Israel’s longest serving Prime Minister Benjamin Netanyahu’s re-election this past week, is seen by many of his over one million supporters who voted for the Likud Party as a sign from above. His triumphant return symbolizes for many an awakening, to the unsuccessful efforts of the previous government led by Yair Lapid, to weaken and dilute the national identity of Israel as the homeland of the Jewish people.

The people have arisen in response to the past year and a half and responded by voting out the unnatural alliance of progressive Israeli political parties and anti-Zionist Arab parties supported by a biased progressive media and a politicized judicial system. Instead the Israeli public voted in for the first time in Israel’s history, an exclusively nationalist and religious governing coalition. By showing up in mass, the Israeli public seemed to have wanted to send a message not only to our allies throughout the world, but also to our enemies. The Israeli public’s message was powerful, clear, and unequivocal.

We the people of Israel are unashamed to embrace Zionism, unashamed to embrace Jewish tradition and our belief in God. We will not refrain from asserting our uniqueness as a Jewish nation and we reject the illusion and false promises of Progressivism, reject the “wokeness” of post-Zionism, and reject the political policies of the past year and a half that have attempted to erase Israel as a Jewish and Democratic State. Above all, voters reiterated their love of Zion, their attachment to the mission of the Jewish People in their Land, and their great enthusiasm for the ongoing narrative of the State of Israel that remains unashamed of our exceptionalism while at the same time serving as a light unto the nations of the world.

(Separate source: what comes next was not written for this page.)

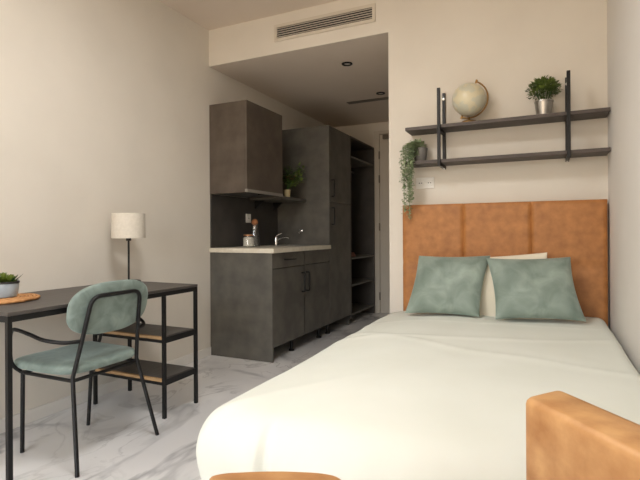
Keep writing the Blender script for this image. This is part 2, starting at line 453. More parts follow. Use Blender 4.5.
# backsplash
tag(MB().box(XL + .001, XL + .012, 3.305, 3.902, .925, 1.3915).box(XL + .001, XL + .012, 3.902, 4.442, .925, 1.3735).build('backsplash', 'splash'), 'dark backsplash panel between worktop and wall cabinet', 'backsplash')
# faucet
fx, fy, fz = -2.46, 4.19, .924
t = thing('faucet', 'chrome mixer tap at the back of the worktop', 'tap', (fx, fy, fz))
MB().lathe([(0, 0), (.026, 0), (.026, .006), (.021, .010), (.021, .075), (.018, .088), (0, .092)], (fx, fy, fz)).build('tap_body', 'chrome', t, True)
MB().tube(smooth_path([(fx + .01, fy, fz + .055), (fx + .06, fy + .01, fz + .075), (fx + .11, fy + .02, fz + .085), (fx + .14, fy + .025, fz + .075)], 5), .009).build('spout', 'chrome', t, True)
MB().tube([(fx, fy, fz + .088), (fx + .005, fy + .005, fz + .102), (fx + .05, fy + .03, fz + .125)], [.008, .007, .005]).build('lever', 'chrome', t, True)
# made-up hook in place of a glare spot on the cupboard side
hx, hz = -2.30, 1.075
t = thing('glare_hook', 'tiny made-up chrome hook for a glare spot on the side of the tall cupboard', 'hook', (hx, 4.443, hz))
MB().lathe([(0, 0), (.016, 0), (.016, .004), (.006, .007), (.006, .02), (.011, .024), (.011, .03), (0, .032)], (0, 0, 0), 16, Matrix.Translation((hx, 4.443, hz)) @ Matrix.Rotation(PI / 2, 4, 'X')).build('glare_peg', 'chrome', t, True)
MB().tube(smooth_path([(hx, 4.42, hz), (hx, 4.413, hz - .02), (hx, 4.402, hz - .028), (hx, 4.394, hz - .014)], 4), .005, 8).build('glare_hook_arm', 'chrome', t, True)
# wall cabinet + hood
ux = -2.214
t = thing('wall_cabinet', 'dark brown wall cabinet hung above the kitchen worktop', 'kitchen cabinet', (XL, 3.30, 1.42))
b = MB(); xb = XL + .002
b.box(xb, ux - .021, 3.30, 3.318, 1.392, 2.16, .001); b.box(xb, ux - .021, 3.882, 3.90, 1.392, 2.16)
b.box(xb, ux - .021, 3.318, 3.882, 1.42, 1.438); b.box(xb, ux - .021, 3.318, 3.882, 2.142, 2.16); b.box(xb, xb + .008, 3.318, 3.882, 1.438, 2.142)
b.build('carcass', 'laminate_browner', t)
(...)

The people of Israel have shown the world that the common folk are more than capable of rising above the subliminal messaging and progressive bias of the media and influential publicists. The voters of Israel have expressed themselves boldly, independently, and unambiguously. Israel has shown in its own democratic way that other Western nations that see themselves afflicted with similar political dilemmas that have created feelings of alienation, distrust of political leaders and helplessness can and should be faithful to their own common sense and understanding of conventional wisdom.

Despite Netanyahu’s affirmation that his newly elected government will continue to share the values of an open, democratic society, including tolerance and respect for all in civil society, particularly minority groups; his longstanding priorities to maintain law and order within Israel by not compromising enforcement within the Arab Israeli community and Palestinian society is not only expected to continue, but will be at the forefront of the new government’s agenda. During the previous government’s watch, Arab-Israeli Knesset members have gotten away with hailing Palestinian terrorists who murdered IDF soldiers as heroic martyrs will no longer by tolerated. Over the past year and a half of the national unity government there has been a dramatic uptick in Israeli-Arab violence and Palestinian terror that took place in all of Israel including Judea and Samaria (West Bank).

The Israeli public witnessed a dramatic upsurge in violence; stabbings, shootings, criminal gang warfare by Israeli Arabs against other Israeli Arabs, and against Israeli Jews. In addition, Netanyahu’s uncompromising stance against Iran and his determination that the Iranian’s will not acquire nuclear weapons will continue unabated by outside pressure from the Biden administration and European leaders.

To get a close up sense of the meaning of what the elections really mean for many here in Israel, the response by a Haredi parliamentarian who spoke from his heart tells it all in a nutshell. MK Yitzhak Pindrus of the Haredi United Torah Judaism party told his progressive political opponents “we’re not animals like you” in a message apparently meant to assuage the opposing bloc. Pindrus spoke as polls and early vote counts predicted a victory for Benjamin Netanyahu’s right-religious bloc, which included Pindrus’s UTJ party. “We won’t treat you cruelly like you treated us,” Pindrus stated in a message to his political opponents. “We’re civilized people, not animals like you. In the government you stole, you treated us, you walked all over us. You thought we were just rags. We’re human beings,” he says. “We will treat you well, we won’t persecute you, we won’t harass you,” he says. “We’ll take care of our rights, but we won’t look for where we can harass you a little bit, where we can do you harm. We’re not like you. You have problems? Look in the mirror, not at us.”

In the coming days as the Prime Minister elect, Benjamin Netanyahu goes through the arduous effort of building a governing coalition, much will be said and reported to hinder his efforts. Names like Ben-Gvir and Smotrich will be paraded by the media as right-wing extremists who endanger Israel’s democracy. The losing side of Israel’s election will shriek their message that violence, hatred, and incitement is detrimental to democracy without taking any responsibility or accountably for the incitement that they themselves invoked and expressed without caring for the consequences. I like many others remain optimistic for the coming period for I have no doubt that the new government will respond with a spirit of goodwill and mutual respect, diffusing the poisonous discourse of the past year and a half.